Quote #1: At its heart Windows is a business operating system. Microsoft seem to have forgotten that their grassroots users are the business Windows 'n' Office crowd - anyone who thinks corporates will be moving en masse to the cloud any time soon has badly lost touch with day-to-day life on the ground level.

Is that really true? I've always thought of Windows as a consumer-grade OS that was never intended to be used for anything more important than emailing pictures of the kids to Grandma. Hence when it's used in situations where significant money, or human life or welfare is concerned, you are asking for trouble.

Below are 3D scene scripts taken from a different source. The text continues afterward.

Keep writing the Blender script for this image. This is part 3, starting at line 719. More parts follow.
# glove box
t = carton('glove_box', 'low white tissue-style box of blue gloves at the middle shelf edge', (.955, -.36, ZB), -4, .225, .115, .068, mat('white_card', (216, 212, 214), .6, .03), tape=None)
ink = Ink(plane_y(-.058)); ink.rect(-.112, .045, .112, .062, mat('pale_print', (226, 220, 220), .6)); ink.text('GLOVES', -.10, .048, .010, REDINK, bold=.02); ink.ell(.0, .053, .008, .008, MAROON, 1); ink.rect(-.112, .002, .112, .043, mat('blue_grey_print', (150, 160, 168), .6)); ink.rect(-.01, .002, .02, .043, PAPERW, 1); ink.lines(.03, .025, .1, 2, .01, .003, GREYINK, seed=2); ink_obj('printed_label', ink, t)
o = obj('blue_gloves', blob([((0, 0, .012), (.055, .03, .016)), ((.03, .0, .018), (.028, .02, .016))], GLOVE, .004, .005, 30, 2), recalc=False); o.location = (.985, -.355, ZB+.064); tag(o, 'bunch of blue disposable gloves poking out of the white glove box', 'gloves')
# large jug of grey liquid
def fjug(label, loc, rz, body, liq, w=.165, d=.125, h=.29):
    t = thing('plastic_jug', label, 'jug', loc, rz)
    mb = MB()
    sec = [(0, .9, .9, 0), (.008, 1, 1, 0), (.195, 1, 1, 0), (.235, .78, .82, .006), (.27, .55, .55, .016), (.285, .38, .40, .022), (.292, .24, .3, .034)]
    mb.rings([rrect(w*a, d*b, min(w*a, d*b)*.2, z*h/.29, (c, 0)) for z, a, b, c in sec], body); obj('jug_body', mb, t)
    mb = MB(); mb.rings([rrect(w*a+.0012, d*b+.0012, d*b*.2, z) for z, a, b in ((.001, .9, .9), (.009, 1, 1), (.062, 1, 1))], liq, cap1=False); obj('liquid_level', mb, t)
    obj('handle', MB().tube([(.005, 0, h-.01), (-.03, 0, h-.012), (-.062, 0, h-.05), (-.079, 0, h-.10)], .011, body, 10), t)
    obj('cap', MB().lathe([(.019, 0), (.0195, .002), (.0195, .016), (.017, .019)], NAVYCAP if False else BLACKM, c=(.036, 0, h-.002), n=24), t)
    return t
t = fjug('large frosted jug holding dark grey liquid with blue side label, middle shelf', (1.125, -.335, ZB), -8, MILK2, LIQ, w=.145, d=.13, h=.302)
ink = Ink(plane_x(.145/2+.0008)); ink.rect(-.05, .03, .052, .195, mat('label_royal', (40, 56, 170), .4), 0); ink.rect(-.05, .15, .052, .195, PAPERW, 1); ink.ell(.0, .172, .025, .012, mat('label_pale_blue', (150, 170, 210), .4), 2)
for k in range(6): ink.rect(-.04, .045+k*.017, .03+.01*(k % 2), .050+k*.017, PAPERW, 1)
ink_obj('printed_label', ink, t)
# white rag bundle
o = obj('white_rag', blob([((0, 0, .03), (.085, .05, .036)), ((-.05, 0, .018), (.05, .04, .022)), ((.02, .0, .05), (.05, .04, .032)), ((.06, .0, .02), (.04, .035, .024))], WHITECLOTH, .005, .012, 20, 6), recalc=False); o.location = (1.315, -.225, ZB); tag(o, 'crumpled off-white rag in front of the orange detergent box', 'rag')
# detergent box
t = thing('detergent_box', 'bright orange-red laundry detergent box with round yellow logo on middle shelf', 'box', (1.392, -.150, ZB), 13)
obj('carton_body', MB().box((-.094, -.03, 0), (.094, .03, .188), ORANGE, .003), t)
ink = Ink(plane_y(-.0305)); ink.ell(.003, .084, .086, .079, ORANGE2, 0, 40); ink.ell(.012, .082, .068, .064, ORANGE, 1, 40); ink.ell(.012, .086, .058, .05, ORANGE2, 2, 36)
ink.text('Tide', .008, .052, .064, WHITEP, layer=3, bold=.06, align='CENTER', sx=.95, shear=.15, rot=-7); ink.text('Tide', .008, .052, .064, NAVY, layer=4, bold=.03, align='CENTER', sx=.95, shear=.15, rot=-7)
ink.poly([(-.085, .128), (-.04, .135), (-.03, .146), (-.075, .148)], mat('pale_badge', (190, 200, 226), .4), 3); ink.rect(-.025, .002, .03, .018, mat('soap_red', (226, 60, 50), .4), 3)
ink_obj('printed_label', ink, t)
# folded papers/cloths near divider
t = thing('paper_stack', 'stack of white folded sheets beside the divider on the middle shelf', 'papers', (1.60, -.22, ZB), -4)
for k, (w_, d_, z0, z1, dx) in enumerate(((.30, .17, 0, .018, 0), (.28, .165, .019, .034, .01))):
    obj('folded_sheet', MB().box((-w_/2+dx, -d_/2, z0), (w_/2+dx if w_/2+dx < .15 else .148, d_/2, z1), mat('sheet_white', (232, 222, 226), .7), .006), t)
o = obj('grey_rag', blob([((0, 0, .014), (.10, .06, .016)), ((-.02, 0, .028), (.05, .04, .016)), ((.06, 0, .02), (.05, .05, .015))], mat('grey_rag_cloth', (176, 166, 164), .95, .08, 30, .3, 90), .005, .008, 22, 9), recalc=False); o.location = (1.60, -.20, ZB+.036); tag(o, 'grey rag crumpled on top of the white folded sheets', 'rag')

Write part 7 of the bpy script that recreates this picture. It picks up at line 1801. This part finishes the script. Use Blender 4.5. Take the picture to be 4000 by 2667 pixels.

Quote #2: Time to take a step back and a deep breath. Time to start concentrating more on bringing genuine innovation to Windows itself - despite the continuing lack of real, revelatory innovation coming from their competitors, including Linux

I'd plump for de-innovation, turning the clock back. MS has "innovated" when there was no need to, thereby messing up aspects of their systems that were perfectly functional. The world needs a great deal less change for change's sake, not more "genuine innovation" that has as its main effect the discounting of experience with existing programs. For example, every time MS fiddles with the names in Control Panel (mentioned in passing in another comment), they throw away perhaps millions of man years of time spent mastering the earlier versions.

I can't say if Linux is guilty of the same nonsense, not having long enough experience with it, but I will say this to all software and OS programmers: if it ain't broke, don't fix it. The endless cosmetic changes to Windows remind me of nothing so much as Detroit's dependence on "styling" to sell cars instead of investigating what people really want their cars to do. And we all know where Detroit has ended up as a result of that approach.

When MS finally dies a slow, horrible death, those in control will have no one to blame but themselves. [I have to question if anybody at MS is actually in control, admittedly. Reading the entrails of their endless security and usability pratfalls suggests no one is in control at all.]